This platter includes 3 songs extracted from Italians' debut album. No further info can be found on the internet about the album itself. Looks like Symmetric Disorder and the label want to keep it in secrecy. I think this is a lame way to promote an album, but probably because of all piracy nowadays.
The band has been active since the second half of 2002. If the short history can be heard here, it's definitely because all songs are quite different to each other. 'Brutal' is the most brutal song, modern thrash with some groovy parts. The first riff is quite annoying, but sticks to brain anyways. That's what SD can do; memorable music. Anyways, 'Brutal' has a couple of better parts, but hasn't much to chew. After this simplistic song, 'Abstraction of the Self' shows SD's technical side of death metal. Tempo variations, weirder riffs, "jazzy" guitar solo (Pestilence's 'Spheres' era [1993] and Meshuggah anyone?) and out-of-norms song structure is what the song is about.
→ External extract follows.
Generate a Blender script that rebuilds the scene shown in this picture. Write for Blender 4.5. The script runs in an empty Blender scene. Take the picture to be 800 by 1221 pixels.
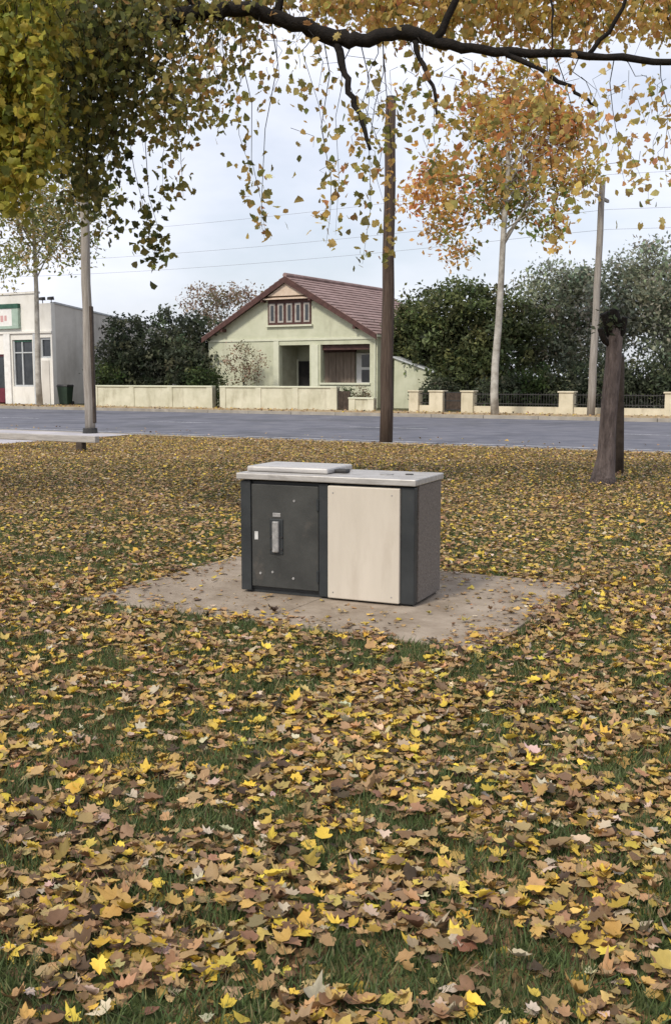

It's well composed (Death's 'Symbolic' [1995] is something that comes to my mind when hearing this song) and epic ending is the best music on this short promo. 'Rain of Dreams' starts calmly with floating melodies and although lifting the pace and double bass drums kicking in, the song feels quite emotional. And at times quite Gotherburg-esque. Not too much, mind. Majority of the vocals are faceless growl, but the last track's soaring clean voice is a nice touch. SD use synth, but it's more like a nuance. I can't draw any straight comparisons with SD and some other metal band and that's positive of course.
Soundwise this is good enough: modern, but not over-produced. The playing has live vibe. The band are quite talented musicians. That's "quite", because they do not show off like some master instrumentalists. And that's good I think, this way SD's music feels more organic. Cover art mixing photography and drawings is quite bloody unique, if a tad funny, but in a right way.
One lamer song (okay, 'Brutal' isn't bad, but...), 2 good ones. I wouldn't buy the album without hearing more samples or something, but if 'Biomechanical Nonsense Connections' does include more as good songs as 'Abstraction...' and 'Rain...', I'd change my mind. Can't judge an album this way!